Materials Calculators

Insulation Calculator

R-value measures resistance to heat flow, and for a single material it adds up evenly with thickness. Enter your target R-value and the material's R-per-inch for the thickness you need.

By location + climate zone (IECC): attics R-49–R-60, walls R-13–R-21, floors R-25–R-30.

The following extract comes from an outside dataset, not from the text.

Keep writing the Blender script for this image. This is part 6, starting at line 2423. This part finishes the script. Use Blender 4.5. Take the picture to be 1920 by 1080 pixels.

Per material: fiberglass batt ~3.1–3.4, blown fiberglass ~2.5, cellulose ~3.5, EPS ~3.9, XPS ~5.0, closed-cell spray foam ~6.0–6.5.

Insulation thickness

14in

Target R-value
49 R

How it’s calculated

Thickness = target R-value ÷ R-per-inch. R-value is additive and (for a uniform material) linear in thickness, so doubling the thickness doubles the R. R-per-inch is a property of the specific insulation — use the figure for your product; typical values run from about 2.5 (blown fiberglass) to 6+ (closed-cell spray foam). This sizes the insulation itself — its nominal, center-of-cavity R; the whole assembly performs a bit lower once framing is counted (see the FAQ).

Worked example

Targeting R-49 in an attic with cellulose at ~3.5 R per inch: 49 ÷ 3.5 = 14 inches of cellulose.

FAQs

What R-value do I need?
It depends on the location and your climate zone. The IECC recommends roughly R-49 to R-60 for attics, R-13 to R-21 for walls, and R-25 to R-30 for floors, with the higher numbers in colder zones. Check your local code and zone for the figure to target.
What's the R-per-inch of common insulation?
Approximately: fiberglass batt 3.1–3.4, blown (loose-fill) fiberglass ~2.5, cellulose ~3.5, EPS rigid foam ~3.9, XPS ~5.0, and closed-cell spray foam ~6.0–6.5 per inch. These vary by product and density, so use your material's published figure — that's why it's an input here, not baked in.
What R-value does a given thickness give me?
Multiply the other way: R-value = thickness × R-per-inch. So 6 inches of XPS at R-5/in is about R-30. Note that compressing batt insulation to fit a thinner cavity lowers its R-value — don't cram a thick batt into a shallow space.
Will my wall actually perform at this R-value?
Usually a bit less. This sizes the insulation to a nominal (center-of-cavity) R, but in a real wall or roof the studs and joists conduct heat around it — wood is only about R-1.25 per inch — so the whole-assembly R runs meaningfully lower unless you add continuous exterior insulation over the framing. And blown or loose-fill insulation settles over time, so install it deeper than the rated depth: the bag lists an installed thickness and a smaller settled thickness, and the R you want is the settled one.

Sources

  • Thickness = target R ÷ R-per-inch (R-value is additive and linear in thickness — building science). R-per-inch is a cited, editable material property; typical ranges per ASHRAE/manufacturer data.